**Exercise**: Could you write out the opening lines of the data, word for word, stopping after the line that contains "return x0, x1, i0, i1, pl, pr, ml, mr"?

— BEGIN —

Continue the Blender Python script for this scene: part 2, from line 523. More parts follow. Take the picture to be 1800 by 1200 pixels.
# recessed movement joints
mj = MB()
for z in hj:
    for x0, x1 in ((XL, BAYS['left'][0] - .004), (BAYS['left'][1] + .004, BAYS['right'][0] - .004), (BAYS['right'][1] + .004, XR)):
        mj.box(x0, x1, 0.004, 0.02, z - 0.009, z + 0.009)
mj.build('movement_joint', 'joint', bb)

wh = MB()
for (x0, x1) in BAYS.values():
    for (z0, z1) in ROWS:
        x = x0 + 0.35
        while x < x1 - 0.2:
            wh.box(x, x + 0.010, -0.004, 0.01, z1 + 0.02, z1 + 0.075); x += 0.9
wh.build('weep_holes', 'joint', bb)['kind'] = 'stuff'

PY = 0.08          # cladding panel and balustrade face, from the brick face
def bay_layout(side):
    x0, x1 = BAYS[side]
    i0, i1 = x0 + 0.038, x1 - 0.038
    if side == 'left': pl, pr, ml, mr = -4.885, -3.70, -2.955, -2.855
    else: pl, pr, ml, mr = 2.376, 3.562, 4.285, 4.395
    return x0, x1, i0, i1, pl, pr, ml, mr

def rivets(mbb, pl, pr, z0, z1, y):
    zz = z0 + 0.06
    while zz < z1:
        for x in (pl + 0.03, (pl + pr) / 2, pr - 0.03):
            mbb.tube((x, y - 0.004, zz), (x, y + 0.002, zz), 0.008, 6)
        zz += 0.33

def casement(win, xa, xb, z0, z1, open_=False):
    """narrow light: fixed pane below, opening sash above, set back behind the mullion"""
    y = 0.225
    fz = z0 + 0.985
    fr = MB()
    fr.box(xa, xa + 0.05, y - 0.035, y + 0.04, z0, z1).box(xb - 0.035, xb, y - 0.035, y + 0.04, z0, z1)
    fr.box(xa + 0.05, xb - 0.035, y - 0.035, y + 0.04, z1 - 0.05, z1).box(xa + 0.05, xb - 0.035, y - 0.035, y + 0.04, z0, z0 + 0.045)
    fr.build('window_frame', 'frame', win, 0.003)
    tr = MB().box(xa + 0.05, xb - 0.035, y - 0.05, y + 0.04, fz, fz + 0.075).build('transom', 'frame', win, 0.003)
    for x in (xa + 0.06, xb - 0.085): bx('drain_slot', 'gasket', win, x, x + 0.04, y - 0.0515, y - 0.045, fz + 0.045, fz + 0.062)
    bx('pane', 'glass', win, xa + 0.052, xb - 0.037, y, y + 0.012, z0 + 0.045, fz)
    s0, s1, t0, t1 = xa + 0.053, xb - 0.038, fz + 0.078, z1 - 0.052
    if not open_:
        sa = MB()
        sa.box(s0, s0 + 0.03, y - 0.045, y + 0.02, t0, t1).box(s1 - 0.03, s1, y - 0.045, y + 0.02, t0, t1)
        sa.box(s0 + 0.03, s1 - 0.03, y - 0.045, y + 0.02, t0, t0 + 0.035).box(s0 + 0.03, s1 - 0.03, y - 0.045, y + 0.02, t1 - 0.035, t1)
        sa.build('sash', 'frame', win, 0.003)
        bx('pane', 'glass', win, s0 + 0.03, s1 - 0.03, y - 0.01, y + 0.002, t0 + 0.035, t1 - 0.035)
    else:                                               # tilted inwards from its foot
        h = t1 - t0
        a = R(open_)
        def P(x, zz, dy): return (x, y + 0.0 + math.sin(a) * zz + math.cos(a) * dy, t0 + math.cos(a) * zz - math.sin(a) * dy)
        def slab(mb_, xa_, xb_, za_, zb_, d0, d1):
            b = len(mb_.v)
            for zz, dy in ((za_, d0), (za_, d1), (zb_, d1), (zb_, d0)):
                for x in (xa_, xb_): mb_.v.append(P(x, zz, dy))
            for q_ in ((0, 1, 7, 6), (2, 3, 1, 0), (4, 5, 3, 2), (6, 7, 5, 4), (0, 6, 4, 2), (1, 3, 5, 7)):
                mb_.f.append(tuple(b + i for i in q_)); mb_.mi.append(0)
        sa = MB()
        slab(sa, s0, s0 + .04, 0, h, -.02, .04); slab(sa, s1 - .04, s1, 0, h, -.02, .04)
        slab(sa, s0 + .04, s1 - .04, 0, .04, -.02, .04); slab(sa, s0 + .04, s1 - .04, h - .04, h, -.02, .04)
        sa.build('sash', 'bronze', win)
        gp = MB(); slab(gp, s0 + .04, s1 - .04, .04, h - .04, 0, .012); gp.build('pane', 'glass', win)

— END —

**Right answer**:
Continue the Blender Python script for this scene: part 2, from line 523. More parts follow. Take the picture to be 1800 by 1200 pixels.
# recessed movement joints
mj = MB()
for z in hj:
    for x0, x1 in ((XL, BAYS['left'][0] - .004), (BAYS['left'][1] + .004, BAYS['right'][0] - .004), (BAYS['right'][1] + .004, XR)):
        mj.box(x0, x1, 0.004, 0.02, z - 0.009, z + 0.009)
mj.build('movement_joint', 'joint', bb)

wh = MB()
for (x0, x1) in BAYS.values():
    for (z0, z1) in ROWS:
        x = x0 + 0.35
        while x < x1 - 0.2:
            wh.box(x, x + 0.010, -0.004, 0.01, z1 + 0.02, z1 + 0.075); x += 0.9
wh.build('weep_holes', 'joint', bb)['kind'] = 'stuff'

PY = 0.08          # cladding panel and balustrade face, from the brick face
def bay_layout(side):
    x0, x1 = BAYS[side]
    i0, i1 = x0 + 0.038, x1 - 0.038
    if side == 'left': pl, pr, ml, mr = -4.885, -3.70, -2.955, -2.855
    else: pl, pr, ml, mr = 2.376, 3.562, 4.285, 4.395
    return x0, x1, i0, i1, pl, pr, ml, mr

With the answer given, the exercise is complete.